Insurance IP Bulletin
An Information Bulletin on Intellectual Property activities in the insurance industry

A Publication of - Tom Bakos Consulting, Inc. and Markets, Patents and Alliances, LLC
February 15, 2005

VOL: 2005.1

Patent Futures

Alternate Risk Transfer - Finite Risk Hits the Boundaries of Insurance

"Finite Risk" has been brought to our attention as an insurance area in which there has been a great deal of innovative, developmental activity. And, coincidentally, it is an insurance product line area which has drawn a lot of attention from regulatory authorities and rating agencies who are concerned about its status as "insurance". See the Patent Q&A in this issue. Like a lot of invention, it pushes boundaries. Just what is finite risk insurance?

Finite risk insurance and reinsurance as an example of how inventive minds work in the insurance industry and the boundaries that inventiveness may push.

Finite risk is a subset of a broader class of alternative risk transfer and financing techniques sometimes abbreviated as ART. As we will see, it is the interplay between "risk transfer" and "financing" that creates the regulatory and rating agency concerns.

Start with the understanding that an insurance benefit, in general, protects an insured from potential financial consequences related to a contingent event. A contingent event is an event that is uncertain with respect to its occurrence, timing, or severity. Most insurance we are familiar with, let's call that traditional insurance, removes the financial uncertainty caused by the occurrence or severity of a contingent event. Timing is distinct from occurrence as used in the definition of a contingent event in that it relates to the distribution of occurrences of events over time rather than to the occurrence of a single event in any particular period of time.

For example, accidents will happen. The involvement of any one individual in an accident (i.e. the occurrence of an accident with respect to that individual) in any particular year is uncertain. That's why individuals might buy insurance. When a large enough number of individuals are insured for accidents, an insurer can expect, though not be certain, that accidents within their block of insureds will, in each year or quarter, be close to some average. And, over a number of years or quarters it can be expected (though again, no certainty) that highs and lows will further average out. The timing risk the insurer faces is that the insurer cannot be absolutely certain that claims in each period will come close to the expected average even if they average out over time. This statistical claims fluctuation can have an undesirable effect on the insurer's financial statement in a year in which the fluctuation goes the wrong way.
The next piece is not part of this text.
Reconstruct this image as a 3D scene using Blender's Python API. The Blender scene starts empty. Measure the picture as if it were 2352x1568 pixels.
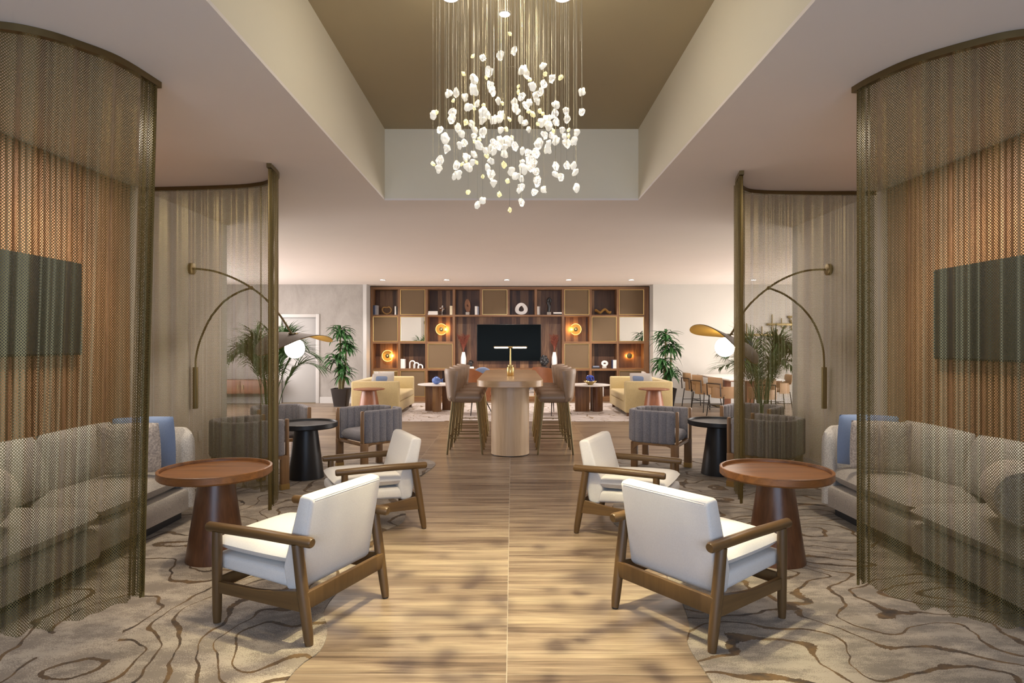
import bpy, bmesh, math, random
from mathutils import Vector, Matrix, noise
PI = math.pi
F, CH, HZ, CX = 1420.0, 1.55, 787.0, 1176.0   # focal length in px, eye height, horizon row, centre column
sc = bpy.context.scene
COL = sc.collection
R = random.Random(7)

# ------------------------------------------------------------------ helpers
def Q(px, py, d):
    return Vector(((px - CX) * d / F, d, CH - (py - HZ) * d / F))

class MB:
    """collects shapes, then links them as ONE mesh object"""
    def __init__(s):
        s.v, s.f, s.uv = [], [], None
        s.M = Matrix()
    def add(s, vs, fs):
        b = len(s.v)
        s.v.extend((s.M @ Vector(p)) for p in vs)
        s.f.extend(tuple(b + i for i in f) for f in fs)
        return s
    def bm(s, bm):
        bm.verts.index_update()
        s.add([v.co.copy() for v in bm.verts], [[v.index for v in f.verts] for f in bm.faces])
        bm.free()
        return s
    def box(s, c, size, bev=0.0, seg=2):
        bm = bmesh.new()
        bmesh.ops.create_cube(bm, size=1.0)
        for v in bm.verts:
            v.co = Vector((v.co.x * size[0] + c[0], v.co.y * size[1] + c[1], v.co.z * size[2] + c[2]))
        if bev > 0:
            bmesh.ops.bevel(bm, geom=list(bm.edges), offset=min(bev, min(size) * .49), segments=seg, profile=.5, affect='EDGES')
        return s.bm(bm)
    def b2(s, x0, x1, y0, y1, z0, z1, bev=0.0, seg=2):
        return s.box(((x0 + x1) / 2, (y0 + y1) / 2, (z0 + z1) / 2), (x1 - x0, y1 - y0, z1 - z0), bev, seg)
    def tube(s, pts, r, n=10, caps=True):
        pts = [Vector(p) for p in pts]
        m = len(pts)
        rs = r if isinstance(r, (list, tuple)) else [r] * m
        t0 = (pts[1] - pts[0]).normalized()
        a = Vector((0, 0, 1)) if abs(t0.z) < .9 else Vector((1, 0, 0))
        nx = t0.cross(a).normalized()
        vs, fs = [], []
        for i in range(m):
            t = (pts[min(i + 1, m - 1)] - pts[max(i - 1, 0)]).normalized()
            nx = (nx - t * nx.dot(t)).normalized()
            ny = t.cross(nx)
            for k in range(n):
                an = 2 * PI * k / n
                vs.append(pts[i] + nx * (math.cos(an) * rs[i]) + ny * (math.sin(an) * rs[i]))
        for i in range(m - 1):
            for k in range(n):
                k2 = (k + 1) % n
                fs.append((i * n + k, i * n + k2, (i + 1) * n + k2, (i + 1) * n + k))
        if caps:
            fs.append(tuple(range(n))[::-1])
            fs.append(tuple((m - 1) * n + k for k in range(n)))
        return s.add(vs, fs)
    def lathe(s, prof, n=40, c=(0, 0, 0), caps=True):
        vs, fs = [], []
        for r, z in prof:
            for k in range(n):
                a = 2 * PI * k / n
                vs.append((c[0] + r * math.cos(a), c[1] + r * math.sin(a), c[2] + z))
        for i in range(len(prof) - 1):
            for k in range(n):
                k2 = (k + 1) % n
                fs.append((i * n + k, i * n + k2, (i + 1) * n + k2, (i + 1) * n + k))
        if caps:
            fs.append(tuple(range(n))[::-1])
            fs.append(tuple((len(prof) - 1) * n + k for k in range(n)))
        return s.add(vs, fs)
    def prism(s, poly, z0, z1, bev=0.0):
        bm = bmesh.new()
        lo = [bm.verts.new((p[0], p[1], z0)) for p in poly]
        f = bm.faces.new(lo)
        r = bmesh.ops.extrude_face_region(bm, geom=[f])
        for g in r['geom']:
            if isinstance(g, bmesh.types.BMVert):
                g.co.z = z1
        bmesh.ops.recalc_face_normals(bm, faces=bm.faces)
        if bev > 0:
            ed = [e for e in bm.edges if abs(e.verts[0].co.z - e.verts[1].co.z) < 1e-6]
            bmesh.ops.bevel(bm, geom=ed, offset=bev, segments=2, profile=.5, affect='EDGES')
        return s.bm(bm)
    def sheet(s, fn, nu, nv, th, wrap=False):
        """solid sheet: fn(u,v)->point, thickness th (may be function of u,v) along the numeric normal"""
        vs, fs = [], []
        P = [[Vector(fn(i / nu, j / nv)) for j in range(nv + 1)] for i in range(nu + 1)]
        for side in (0, 1):
            for i in range(nu + 1):
                for j in range(nv + 1):
                    du = P[min(i + 1, nu)][j] - P[max(i - 1, 0)][j]
                    if wrap and i in (0, nu): du = P[1][j] - P[nu - 1][j]
                    dv = P[i][min(j + 1, nv)] - P[i][max(j - 1, 0)]
                    nr = du.cross(dv)
                    nr = nr.normalized() if nr.length > 1e-9 else Vector((0, 0, 1))
                    t = th(i / nu, j / nv) if callable(th) else th
                    vs.append(P[i][j] + nr * (t / 2 if side else -t / 2))
        w = nv + 1
        o = (nu + 1) * w
        for i in range(nu):
            for j in range(nv):
                a, b, c, d = i * w + j, (i + 1) * w + j, (i + 1) * w + j + 1, i * w + j + 1
                fs.append((a, d, c, b))
                fs.append((o + a, o + b, o + c, o + d))
        for i in range(nu):
            for j in (0, nv):
                a, b = i * w + j, (i + 1) * w + j
                fs.append((a, b, o + b, o + a) if j == 0 else (b, a, o + a, o + b))
        for j in range(0 if wrap else nv):
            for i in (0, nu):
                a, b = i * w + j, i * w + j + 1
                fs.append((b, a, o + a, o + b) if i == 0 else (a, b, o + b, o + a))
        return s.add(vs, fs)
    def sweep(s, path, sect, caps=True, up=Vector((0, 0, 1))):
        """section sect(i)-> list of (side, up) swept on a mostly horizontal path"""
        path = [Vector(p) for p in path]
        m = len(path)
        vs, fs = [], []
        for i in range(m):
            t = (path[min(i + 1, m - 1)] - path[max(i - 1, 0)]).normalized()
            sd = t.cross(up).normalized()
            q = sect(i / (m - 1)) if callable(sect) else sect
            n = len(q)
            for a, b in q:
                vs.append(path[i] + sd * a + up * b)
        for i in range(m - 1):
            for k in range(n):
                k2 = (k + 1) % n
                fs.append((i * n + k, i * n + k2, (i + 1) * n + k2, (i + 1) * n + k))
        if caps:
            fs.append(tuple(range(n))[::-1])
            fs.append(tuple((m - 1) * n + k for k in range(n)))
        return s.add(vs, fs)
    def cushion(s, w, d, h, n=14, p=3.0, crown=.35):
        """plump rectangular cushion centred at the origin: w along x, d along y, h thick"""
        vs, fs = [], []
        for side in (1, -1):
            for i in range(n + 1):
                for j in range(n + 1):
                    u, v = -1 + 2 * i / n, -1 + 2 * j / n
                    u = math.copysign(abs(u) ** .75, u); v = math.copysign(abs(v) ** .75, v)
                    e = max(0, (1 - abs(u) ** (2 * p))) ** .5 * max(0, (1 - abs(v) ** (2 * p))) ** .5
                    c = (1 - crown) + crown * (1 - u * u) * (1 - v * v)
                    pin = 1 - .035 * (u * u * v * v)
                    vs.append((u * w / 2 * pin, v * d / 2 * pin, side * h / 2 * e * c))
        w_ = n + 1
        o = w_ * w_
        for i in range(n):
            for j in range(n):
                a, b, c, d_ = i * w_ + j, (i + 1) * w_ + j, (i + 1) * w_ + j + 1, i * w_ + j + 1
                fs.append((a, b, c, d_)); fs.append((o + a, o + d_, o + c, o + b))
        return s.add(vs, fs)
    def ball(s, c, r, seg=24, ring=14, sq=(1, 1, 1)):
        bm = bmesh.new()
        bmesh.ops.create_uvsphere(bm, u_segments=seg, v_segments=ring, radius=1)
        for v in bm.verts:
            v.co = Vector((c[0] + v.co.x * r * sq[0], c[1] + v.co.y * r * sq[1], c[2] + v.co.z * r * sq[2]))
        return s.bm(bm)
    def mesh(s, name, mat, sharp=38, uvs=None):
        me = bpy.data.meshes.new(name)
        me.from_pydata([tuple(v) for v in s.v], [], s.f)
        bm = bmesh.new(); bm.from_mesh(me)
        bmesh.ops.remove_doubles(bm, verts=bm.verts, dist=1e-5)
        bmesh.ops.recalc_face_normals(bm, faces=bm.faces)
        bm.to_mesh(me); bm.free()
        me.polygons.foreach_set('use_smooth', [sharp > 0] * len(me.polygons))
        if sharp > 0:
            me.set_sharp_from_angle(angle=math.radians(sharp))
        if mat: me.materials.append(mat)
        me.update()
        return me
    def build(s, name, mat, parent=None, sharp=38):
        o = bpy.data.objects.new(name, s.mesh(name, mat, sharp))
        COL.objects.link(o)
        if parent is not None: o.parent = parent
        return o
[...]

What is called finite risk insurance (or more typically reinsurance since it is usually offered to other insurance companies) is a form of insurance that focuses on the timing part of contingent risk and minimizes to the largest extent possible the occurrence and severity parts of contingent risk. Therefore, it is called "finite" since the occurrence and severity elements of contingent events (often referred to as traditional insurance risk) are made certain, or finite, with respect to occurrence and severity in the design of the product.

What's left, of course, is the timing or distribution of the claim events over time. Therefore, the insurer or reinsurer providing finite risk coverage does not have to worry about occurrence or severity elements of contingent events to any great extent. Essentially, what they are doing is providing an insurance contract which allows the transfer of the financial consequences of claims from one accounting period to another - either forward or backward in time - and, therefore, they are addressing the timing element of contingent events. Time value of money is then one of the most important factors in the calculation of premiums or charges for finite risk coverage.

To those who place little or no value on the traditional risk transfer aspects of finite risk coverages (e.g. regulators and rating agencies), this looks a lot like a loan and debt and not risk transfer insurance at all. And, their concern is that financial statements are being distorted through its use. In fact, NY Attorney General Eliot Spitzer has issued subpoenas seeking information from reinsurers on non-traditional insurance products like finite risk insurance and reinsurance. Fitch Ratings, when possible, backs out the impact of finite risk reinsurance on financial statements before analysis.

Basically, invention provides a solution to a problem. Finite risk and the other types of alternative risk transfer products, solve a timing or distribution problem associated with contingent events. In broad terms, even what is considered traditional risk insurance spreads the financial consequences of the occurrence and severity elements of contingent events over time. In effect, the premium the insured pays for the insurance substitutes a manageable, budgetable amount paid in installments over time for the financial consequences resulting in the year or quarter in which the contingent event occurs - if it occurs. The key, of course, is the "if". That is the main element of what is considered traditional insurance.

The key to finding acceptable forms of alternate risk transfer may lie in finding an inventive way to alleviate concerns that it is not really "risk transfer" and, therefore, not insurance. Perhaps one step in this process would be to re-title it as "timing risk" transfer insurance and emphasize that "timing" across years is a primary component of insurable contingent events. Our guess is that future invention in this insurance/reinsurance product category lies along those lines.